Objects are implicitly converted to bool type when they are placed in an if statement. So, for most purposes, there's no difference between x and bool(x) in an if statement. However, you will incur extra overhead if you call bool() because you are making a function call. Here's a quick test to demonstrate this:

In [7]: %timeit if(''): pass
10000000 loops, best of 3: 21.5 ns per loop

In [8]: %timeit if(bool('')): pass
1000000 loops, best of 3: 235 ns per loop



ACCEPTED ANSWER

Score 8


if will use __nonzero__() if available, as does bool() when testing a value for truth. So yes, the behaviour is equivalent.

From the documentation:

In the context of Boolean operations, and also when expressions are used by control flow statements, the following values are interpreted as false: False, None, numeric zero of all types, and empty strings and containers (including strings, tuples, lists, dictionaries, sets and frozensets).
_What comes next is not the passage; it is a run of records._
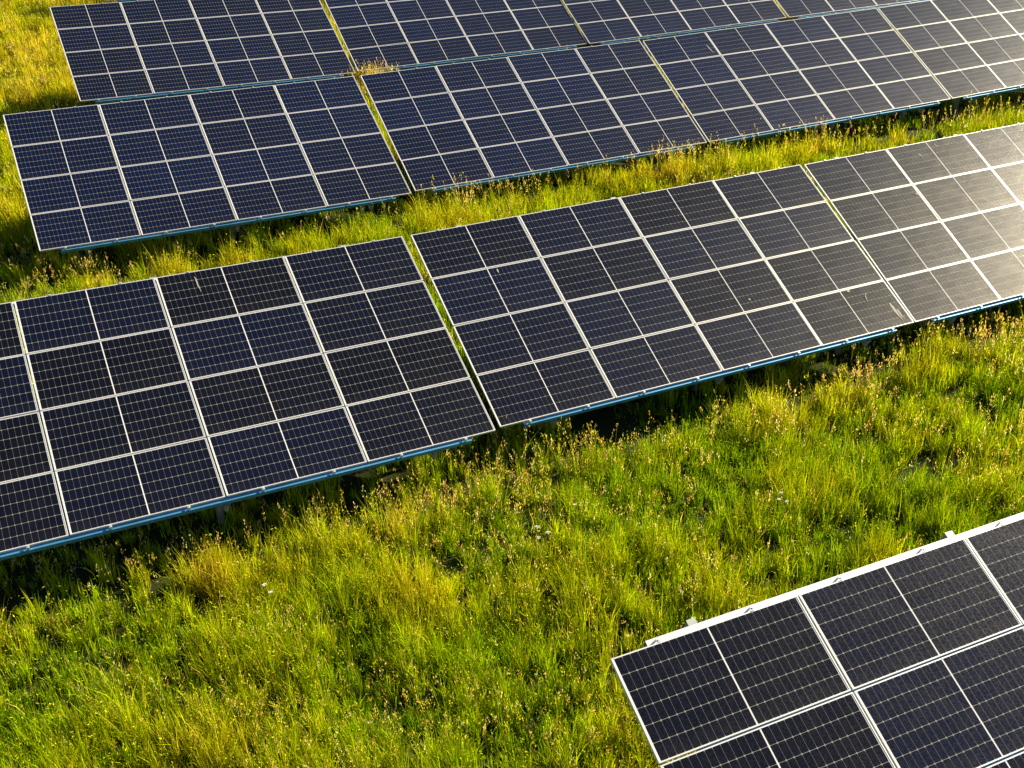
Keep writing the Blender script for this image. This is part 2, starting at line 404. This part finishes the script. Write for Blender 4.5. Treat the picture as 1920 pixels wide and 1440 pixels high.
def shade(x, y):
    """sparse, low growth in the permanent shade beneath the tables and just in front of them"""
    t_ = np.zeros(len(x))
    for cs in CORNERS.values():
        c3, c2, c0 = cs[3], cs[2], cs[0]; f_ = np.clip((x - c3[0]) / (c2[0] - c3[0]), 0, 1); yl = c3[1] + (c2[1] - c3[1]) * f_
        on = (x > c3[0] - 1.5) & (x < c2[0]) & (y > yl - 0.52 + 0.2 * (fnoise(x, y, 1.5, 88, 2) - 0.5)) & (y < c0[1] - 1.2)
        t_ = np.maximum(t_, on * 1.0)
    return t_
def lowrow(x, y):
    """closeness to a low edge of a row: ungrazed taller grass there"""
    t_ = np.zeros(len(x))
    for cs in CORNERS.values():
        c3, c2 = cs[3], cs[2]; f_ = np.clip((x - c3[0]) / (c2[0] - c3[0]), 0, 1); yl = c3[1] + (c2[1] - c3[1]) * f_
        on = (x > c3[0] - 0.5) & (x < c2[0] + 0.5)
        t_ = np.maximum(t_, on * np.exp(-((y - (yl - 0.85)) / 0.40) ** 2))
    return t_

PAL = np.array([[0.06, 0.160, 0.002], [0.17, 0.310, 0.002], [0.29, 0.430, 0.003], [0.44, 0.48, 0.005], [0.58, 0.47, 0.02], [0.64, 0.48, 0.12]])
def blades(cx, cy, cz, n_per, height, hue, dist, spread, wscale, lean=1.0, segs=3):
    """ribbons rooted round clump centres"""
    n_ = len(cx) * n_per
    rep = lambda a: np.repeat(a, n_per)
    ang = rng.uniform(0, 2 * np.pi, n_); rad = np.abs(rng.normal(0, 1, n_)) * spread
    bx = rep(cx) + np.cos(ang) * rad; by = rep(cy) + np.sin(ang) * rad
    bz = ground_z(bx, by) - 0.02
    L = rep(height) * rng.uniform(0.55, 1.15, n_)
    la = ang + rng.normal(0, 1.1, n_)
    out = L * (0.05 + 0.42 * rng.random(n_) ** 1.6) * lean
    wx = -0.05 * L; wy = 0.02 * L
    dx = np.cos(la) * out + wx; dy = np.sin(la) * out + wy
    W = (0.0030 + 0.0050 * rng.random(n_) ** 1.5) * rep(wscale)
    fa = rng.uniform(0, np.pi, n_); sx = np.cos(fa) * W; sy = np.sin(fa) * W
    droop = 0.35 * rng.random(n_) ** 2
    V = np.zeros((n_, 2 * segs + 1, 3))
    for s_ in range(segs + 1):
        f_ = s_ / segs; cxs = bx + dx * f_ ** 1.9; cys = by + dy * f_ ** 1.9; czs = bz + L * (f_ - droop * f_ ** 3)
        wf = (1.0, 0.95, 0.62, 0.0)[s_] if segs == 3 else (1 - f_ ** 1.6)
        if s_ < segs:
            V[:, 2 * s_] = np.stack([cxs - sx * wf, cys - sy * wf, czs], -1); V[:, 2 * s_ + 1] = np.stack([cxs + sx * wf, cys + sy * wf, czs], -1)
        else: V[:, 2 * s_] = np.stack([cxs, cys, czs], -1)
    h_ = np.clip(rep(hue) + rng.normal(0, 0.10, n_), 0, 0.999) * (len(PAL) - 1)
    dry = rng.random(n_) < 0.05; h_ = np.where(dry, rng.uniform(3.8, 4.99, n_), h_)
    i0 = h_.astype(int); ff_ = (h_ - i0)[:, None]; col = PAL[i0] * (1 - ff_) + PAL[i0 + 1] * ff_
    col = col * rng.uniform(0.45, 1.45, (n_, 1)) * rep(rng.uniform(0.45, 1.35, len(cx)))[:, None]
    k = 2 * segs + 1
    col4 = np.concatenate([np.repeat(col, k, 0), np.ones((n_ * k, 1))], 1)
    pat = []
    for s_ in range(segs - 1): pat += [2 * s_, 2 * s_ + 1, 2 * s_ + 3, 2 * s_ + 2]
    pat += [2 * segs - 2, 2 * segs - 1, 2 * segs]
    sizes = [4] * (segs - 1) + [3]
    loops = (np.arange(n_)[:, None] * k + np.array(pat)[None]).ravel()
    return V.reshape(-1, 3), loops, np.tile(sizes, n_), col4

XR, YR = (-9, 50), (5, 62)
AREA = (XR[1] - XR[0]) * (YR[1] - YR[0])
CD = 84                                     # clumps per square metre close to the camera
NP = 24
x, y = scatter(int(AREA * CD * 1.1), XR, YR)
dens, z, d = keep_mask(x, y, CD * 1.0)
lu = lushness(x, y); ho = hollow(x, y)
kp = rng.random(len(x)) < dens / (CD * 1.1) * (0.75 + 0.35 * lu) * (1 - 0.6 * shade(x, y)) * (1 - 0.3 * ho)
x, y, z, d, lu, ho = x[kp], y[kp], z[kp], d[kp], lu[kp], ho[kp]
lr = lowrow(x, y)
ht = (0.30 + 0.30 * lu) * rng.uniform(0.5, 1.4, len(x)) - 0.10 * shade(x, y)
ht = np.maximum(ht, 0.07)
ht = ht * (1 - 0.35 * ho)
hue = 0.43 + 0.24 * (fnoise(x, y, 0.7, 51, 3) - 0.5) * 2 + 0.16 * (lu - 0.5) + 0.10 * lr
# the far left meadow is drier and yellower
hue = hue + 0.17 * np.clip((y - 24) / 14, 0, 1) + 0.07 * np.clip((y - 19) / 3, 0, 1)
ws = np.clip(d / 14.0, 1, None) ** 0.75
V, Lp, S, Cc = blades(x, y, z, NP, ht, hue, d, 0.05 * np.clip(d / 16.0, 1, 3).repeat(NP), ws)
# small broad leaves of clover, dock and vetch between the blades
NL = 6
ln_ = len(x) * NL; rp = lambda a: np.repeat(a, NL)
lx_ = rp(x) + rng.normal(0, 0.10, ln_); ly_ = rp(y) + rng.normal(0, 0.10, ln_)
lz_ = ground_z(lx_, ly_) + rp(ht) * rng.uniform(0.45, 1.02, ln_)
a1 = rng.uniform(0, 2 * np.pi, ln_); el = rng.uniform(-0.2, 1.2, ln_); sz = rng.uniform(0.009, 0.024, ln_) * rp(np.clip(d / 14, 1, None) ** 0.6)
ax = np.stack([np.cos(a1) * np.cos(el), np.sin(a1) * np.cos(el), np.sin(el)], -1)
a2 = a1 + np.pi / 2 + rng.normal(0, 0.3, ln_); e2 = rng.normal(0, 0.5, ln_); bx_ = np.stack([np.cos(a2) * np.cos(e2), np.sin(a2) * np.cos(e2), np.sin(e2)], -1)
c0 = np.stack([lx_, ly_, lz_], -1); S1 = sz[:, None]
LV = np.stack([c0 - ax * S1, c0 + bx_ * S1 * .38, c0 + ax * S1 * 1.1, c0 - bx_ * S1 * .38], 1).reshape(-1, 3)
h_ = np.clip(rp(hue) + rng.normal(0.04, 0.16, ln_), 0, 0.999) * (len(PAL) - 1); i0 = h_.astype(int); ff_ = (h_ - i0)[:, None]
lc = (PAL[i0] * (1 - ff_) + PAL[i0 + 1] * ff_) * rng.uniform(0.7, 1.45, (ln_, 1))
LC = np.concatenate([np.repeat(lc, 4, 0), np.ones((4 * ln_, 1))], 1)
Lp = np.concatenate([Lp, np.arange(4 * ln_) + len(V)]); S = np.concatenate([S, np.full(ln_, 4)])
V = np.concatenate([V, LV]); Cc = np.concatenate([Cc, np.clip(LC, 0, 0.85)])
print('grass blades', len(x) * NP, 'leaves', ln_)
me = np_mesh('meadow_grass', V, Lp, S, M_GRASS, False, Cc)
o = bpy.data.objects.new('meadow_grass', me); C.objects.link(o)
tag(o, 'tall green and yellow meadow grass growing between the solar rows', 'grass', None, 'stuff')

# ---- seed heads: thin stalks with a loose panicle of small spikelets
SD = 110
x, y = scatter(int(AREA * SD), XR, YR)
dens, z, d = keep_mask(x, y, SD)
lr = lowrow(x, y); pn = fnoise(x, y, 0.55, 71, 3)
kp = rng.random(len(x)) < dens / SD * np.clip((pn - 0.40) * 3.2, 0.04, 0.7) * (0.5 + 1.2 * lr) * (1 - hollow(x, y))
x, y, z, d, lr = x[kp], y[kp], z[kp], d[kp], lr[kp]
# a dry tuft in front of the rear row
tu = np.array([12.05, 34.9]); n_t = 200
tx_ = tu[0] + rng.normal(0, 0.42, n_t); ty_ = tu[1] + rng.normal(0, 0.13, n_t)
x = np.concatenate([x, tx_]); y = np.concatenate([y, ty_]); z = ground_z(x, y); d = np.concatenate([d, np.full(n_t, 37.0)]); lr = np.concatenate([lr, np.full(n_t, 1.0)])
lu = lushness(x, y); n_ = len(x)
H = (0.40 + 0.32 * lu) * rng.uniform(0.75, 1.25, n_) + (0.24 + 0.20 * (y > 22) + 0.12 * (y > 32)) * lr * rng.random(n_) ** 0.8
ang = rng.uniform(0, 2 * np.pi, n_); ln = H * rng.uniform(0.05, 0.30, n_)
tx = x + np.cos(ang) * ln - 0.12 * H; ty = y + np.sin(ang) * ln; tz = z + H
W = 0.0016 * np.clip(d / 14, 1, None) ** 0.6
fa = rng.uniform(0, np.pi, n_); sx = np.cos(fa) * W; sy = np.sin(fa) * W
st = np.stack([np.stack([x - sx, y - sy, z], -1), np.stack([x + sx, y + sy, z], -1), np.stack([tx + sx, ty + sy, tz], -1), np.stack([tx - sx, ty - sy, tz], -1)], 1)
stc = np.repeat(np.array([[0.20, 0.17, 0.03, 1]]), 4 * n_, 0)
SP = 11
HC = np.array([[0.66, 0.52, 0.12], [0.74, 0.56, 0.28], [0.66, 0.38, 0.12], [0.60, 0.56, 0.04], [0.78, 0.68, 0.36], [0.58, 0.56, 0.03]])
hc = HC[rng.integers(0, len(HC), n_)]
f_ = rng.uniform(0.70, 1.0, (n_, SP)); rr = (1.04 - f_) * rng.uniform(0.02, 0.16, (n_, SP)); aa = rng.uniform(0, 2 * np.pi, (n_, SP))
qx = x[:, None] + (tx - x)[:, None] * f_ + np.cos(aa) * rr; qy = y[:, None] + (ty - y)[:, None] * f_ + np.sin(aa) * rr; qz = z[:, None] + (tz - z)[:, None] * f_ + rng.uniform(-.01, .01, (n_, SP))
sl = rng.uniform(0.010, 0.020, (n_, SP)) * (np.clip(d / 14, 1, None) ** 0.5)[:, None]; sw = sl * 0.28
fa = rng.uniform(0, np.pi, (n_, SP)); lx = np.cos(aa) * sl * 0.4; ly = np.sin(aa) * sl * 0.4
q = np.stack([np.stack([qx, qy, qz - sl], -1), np.stack([qx + np.cos(fa) * sw + lx * .5, qy + np.sin(fa) * sw + ly * .5, qz], -1), np.stack([qx + lx, qy + ly, qz + sl], -1), np.stack([qx - np.cos(fa) * sw + lx * .5, qy - np.sin(fa) * sw + ly * .5, qz], -1)], 2).reshape(-1, 4, 3)
qc = np.concatenate([np.repeat(np.repeat(hc, SP, 0) * rng.uniform(.75, 1.2, (n_ * SP, 1)), 4, 0), np.ones((n_ * SP * 4, 1))], 1)
V = np.concatenate([st.reshape(-1, 3), q.reshape(-1, 3)]); Cc = np.concatenate([stc, qc])
print('seed heads', n_)
me = np_mesh('seed_grass', V, np.arange(len(V)), np.full(len(V) // 4, 4), M_SEED, False, Cc)
o = bpy.data.objects.new('seed_grass', me); C.objects.link(o)
tag(o, 'beige and pinkish seed heads on thin stalks above the meadow grass', 'seed grass', None, 'stuff')

# ------------------------------------------------------------------ white meadow flowers (umbels on stems)
def unproject(px, py, z):
    dcam = np.array([(px - 960) / FPX, (py - 720) / FPX, 1.0]); dw = r.T @ dcam
    return cpos + dw * (z - CAMZ) / dw[2]
m_, t, bs = mat('white_petals'); bs.inputs['Base Color'].default_value = (0.62, 0.62, 0.55, 1); bs.inputs['Roughness'].default_value = 0.7; M_PETAL = m_
m_, t, bs = mat('flower_stem'); bs.inputs['Base Color'].default_value = (0.10, 0.16, 0.02, 1); bs.inputs['Roughness'].default_value = 0.6; M_STEM = m_
def flower(px, py, h, wdt, label):
    p = unproject(px, py, h); gz = float(ground_z(np.array([p[0]]), np.array([p[1]]))[0])
    root = bpy.data.objects.new('white_flower', None); C.objects.link(root); root.location = (p[0], p[1], gz); root.empty_display_size = 0.05
    tag(root, label, 'flower', 'white flowers in the meadow')
    H_ = p[2] - gz
    st_ = MB(); st_.tube([(0.03, 0.01, 0), (0.012, 0.0, H_ * 0.5), (0, 0, H_ - 0.03)], [0.003, 0.0025, 0.002], 5)
    um = MB()
    for k in range(10):
        a = 2.4 * k; q = math.sqrt(k / 10) * wdt
        c = Vector((math.cos(a) * q, math.sin(a) * q, H_ + random.uniform(-.006, .006) - q * q * 2))
        st_.tube([(0, 0, H_ - 0.03), tuple(c - Vector((0, 0, 0.003)))], [0.0012, 0.001], 3)
        for e in range(5):
            b = a + e * 1.2566; n0 = len(um.v); R1 = 0.009 * random.uniform(.8, 1.3)
            um.v += [tuple(c), tuple(c + Vector((math.cos(b - .5) * R1, math.sin(b - .5) * R1, 0.004))), tuple(c + Vector((math.cos(b) * R1 * 1.3, math.sin(b) * R1 * 1.3, 0.002))), tuple(c + Vector((math.cos(b + .5) * R1, math.sin(b + .5) * R1, 0.004)))]
            um.f.append((n0, n0 + 1, n0 + 2, n0 + 3))
    for nm, mb, mt in (('stem', st_, M_STEM), ('flower_head', um, M_PETAL)):
        o = bpy.data.objects.new(nm, mb.mesh(nm, mt)); C.objects.link(o); o.parent = root
for a in ((1008, 988, .50, .035, 'upper left white flower of the cluster in the middle of the grass strip'),
          (1028, 998, .46, .030, 'right white flower of the cluster in the middle of the grass strip'),
          (1010, 1008, .44, .030, 'lowest white flower of the cluster in the middle of the grass strip'),
          (1078, 946, .50, .022, 'lone small white flower above the middle cluster in the grass'),
          (1465, 924, .52, .026, 'top white flower of the cluster above the nearest table'),
          (1461, 936, .48, .028, 'left white flower of the cluster above the nearest table'),
          (1476, 940, .48, .024, 'right white flower of the cluster above the nearest table'),
          (496, 1096, .50, .026, 'upper white flower of the pair in the left foreground grass'),
          (508, 1110, .46, .024, 'lower white flower of the pair in the left foreground grass')):
    flower(*a)
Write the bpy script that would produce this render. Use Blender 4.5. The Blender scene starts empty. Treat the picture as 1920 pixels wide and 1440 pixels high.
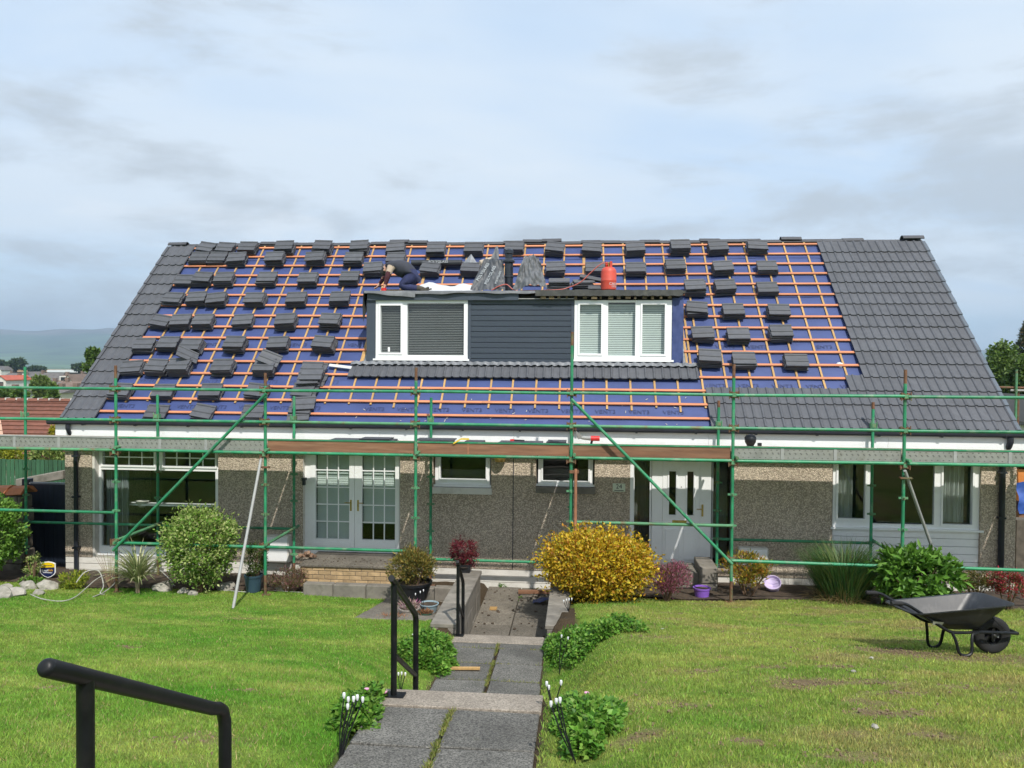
import bpy, bmesh, math, random
import numpy as np
from mathutils import Vector, Matrix, noise

random.seed(7)
rng = np.random.default_rng(11)
sc = bpy.context.scene
col = sc.collection
R = math.radians

# ------------------------------------------------------------------ camera
CAM_Z = 4.1
FPX = 1450.0                                   # focal length in pixels of a 1920 px wide frame
YAW, PITCH, ROLL = R(5.028), R(-1.21), R(0.40)
_f = Vector((-math.sin(YAW), math.cos(YAW), 0)); _r = Vector((math.cos(YAW), math.sin(YAW), 0)); _u = Vector((0, 0, 1))
CF = _f * math.cos(PITCH) + _u * math.sin(PITCH)
_u2 = -_f * math.sin(PITCH) + _u * math.cos(PITCH)
CR = _r * math.cos(ROLL) + _u2 * math.sin(ROLL)
CU = -_r * math.sin(ROLL) + _u2 * math.cos(ROLL)
cam_data = bpy.data.cameras.new('camera')
cam_data.sensor_width = 36.0
cam_data.lens = FPX / 1920 * 36
cam_data.clip_start = 0.05
cam_data.clip_end = 30000
cam = bpy.data.objects.new('camera', cam_data)
col.objects.link(cam)
m3 = Matrix((CR, CU, -CF)).transposed()
cam.matrix_world = Matrix.Translation((0, 0, CAM_Z)) @ m3.to_4x4()
sc.camera = cam

# ------------------------------------------------------------------ sky and sun
SUN_EL, SUN_AZ = R(50), R(24)                  # from behind the camera, to its right
sun_dir = Vector((math.sin(SUN_AZ) * math.cos(SUN_EL), -math.cos(SUN_AZ) * math.cos(SUN_EL), math.sin(SUN_EL)))
world = bpy.data.worlds.new('World')
sc.world = world
world.use_nodes = True
wt = world.node_tree
wt.nodes.clear()
def wn(t, **kw):
    n = wt.nodes.new(t)
    for k, v in kw.items():
        setattr(n, k, v)
    return n
w_out = wn('ShaderNodeOutputWorld')
w_bg = wn('ShaderNodeBackground')
w_bg.inputs['Strength'].default_value = 0.15
w_sky = wn('ShaderNodeTexSky', sky_type='NISHITA', sun_disc=False)
w_sky.sun_elevation = SUN_EL
w_sky.sun_rotation = math.pi - SUN_AZ
w_sky.air_density = 1.0; w_sky.dust_density = 1.5; w_sky.ozone_density = 1.0
w_tc = wn('ShaderNodeTexCoord')
w_sep = wn('ShaderNodeSeparateXYZ')
wt.links.new(w_tc.outputs['Generated'], w_sep.inputs[0])
def wmath(op, a, b=None, clamp=False):
    n = wn('ShaderNodeMath', operation=op); n.use_clamp = clamp
    for i, v in enumerate((a, b)):
        if v is None: continue
        if isinstance(v, (int, float)): n.inputs[i].default_value = v
        else: wt.links.new(v, n.inputs[i])
    return n.outputs[0]
zz = wmath('ADD', wmath('MAXIMUM', w_sep.outputs['Z'], 0.0), 0.16)
px_ = wmath('DIVIDE', w_sep.outputs['X'], zz)
py_ = wmath('DIVIDE', w_sep.outputs['Y'], zz)
w_comb = wn('ShaderNodeCombineXYZ')
wt.links.new(px_, w_comb.inputs[0]); wt.links.new(py_, w_comb.inputs[1])
def wnoise(scale, detail, rough, off, sx=1.0, sy=1.0, dist=0.0):
    mp = wn('ShaderNodeMapping'); mp.inputs['Location'].default_value = off; mp.inputs['Scale'].default_value = (sx, sy, 1)
    wt.links.new(w_comb.outputs[0], mp.inputs[0])
    n = wn('ShaderNodeTexNoise'); n.inputs['Scale'].default_value = scale; n.inputs['Detail'].default_value = detail
    n.inputs['Roughness'].default_value = rough; n.inputs['Distortion'].default_value = dist
    wt.links.new(mp.outputs[0], n.inputs['Vector'])
    return n.outputs['Fac']
def wramp(fac, lo, hi):
    n = wn('ShaderNodeMapRange'); n.interpolation_type = 'SMOOTHSTEP'
    n.inputs['From Min'].default_value = lo; n.inputs['From Max'].default_value = hi
    wt.links.new(fac, n.inputs['Value'])
    return n.outputs['Result']
def wmix(fac, a, b):
    n = wn('ShaderNodeMix', data_type='RGBA')
    if isinstance(fac, (int, float)): n.inputs[0].default_value = fac
    else: wt.links.new(fac, n.inputs[0])
    for i, v in ((6, a), (7, b)):
        if isinstance(v, tuple): n.inputs[i].default_value = (*v, 1)
        else: wt.links.new(v, n.inputs[i])
    return n.outputs[2]
# high thin veil over blue, paler streaks, then soft grey cumulus banks (values are before the 0.14 strength)
def wdir(scale, detail, rough, off, sz=3.0, dist=0.0):
    mp = wn('ShaderNodeMapping'); mp.inputs['Location'].default_value = off; mp.inputs['Scale'].default_value = (1, 1, sz)
    wt.links.new(w_tc.outputs['Generated'], mp.inputs[0])
    n = wn('ShaderNodeTexNoise'); n.inputs['Scale'].default_value = scale; n.inputs['Detail'].default_value = detail
    n.inputs['Roughness'].default_value = rough; n.inputs['Distortion'].default_value = dist
    wt.links.new(mp.outputs[0], n.inputs['Vector'])
    return n.outputs['Fac']
veil = wramp(wnoise(0.55, 5, 0.55, (3.1, 1.7, 0), 0.55, 1.0, 0.6), 0.36, 0.60)
blue = wmix(0.66, w_sky.outputs[0], (2.4, 3.3, 4.4))
c1 = wmix(wmath('ADD', wmath('MULTIPLY', veil, 0.66), 0.30), blue, (3.55, 3.98, 4.42))
streak = wramp(wnoise(0.8, 6, 0.6, (8.4, 2.2, 0), 0.35, 1.0, 0.8), 0.50, 0.72)
c2 = wmix(wmath('MULTIPLY', streak, 0.65), c1, (2.75, 3.50, 4.40))
puff = wramp(wdir(2.6, 9, 0.60, (5.3, 2.1, 0.4), 3.4, 0.25), 0.48, 0.645)
c2b = wmix(wmath('MULTIPLY', puff, 0.84), c2, (2.5, 2.78, 3.06))
white = wramp(wdir(3.4, 9, 0.62, (1.7, 7.7, 3.1), 3.6, 0.3), 0.54, 0.70)
low = wramp(w_sep.outputs['Z'], 0.40, 0.02)
c3 = wmix(wmath('MULTIPLY', wmath('MULTIPLY', white, low), 0.6), c2b, (4.3, 4.5, 4.7))
wt.links.new(c3, w_bg.inputs['Color'])
wt.links.new(w_bg.outputs[0], w_out.inputs['Surface'])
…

All other values are interpreted as true. (See the __nonzero__() special method for a way to change this.)

object.__nonzero__(self)

Called to implement truth value testing and the built-in operation bool(); should return False or True, or their integer equivalents 0 or 1. When this method is not defined, __len__() is called, if it is defined, and the object is considered true if its result is nonzero. If a class defines neither __len__() nor __nonzero__(), all its instances are considered true.




ANSWER 3

Score 3


any Object that you put in an if statement will be converted to a bool based on some internal python checker, normally not an issue, there is no difference between bool(x) and (x) when inside an if statement.

however, the reason bool(x) exists is for cases such as:

return bool(x)

which would return "true or false" based on the object.




ANSWER 4

Score 0


Afaik there is no difference, if x is either '', None, 0 or False it will be converted to False.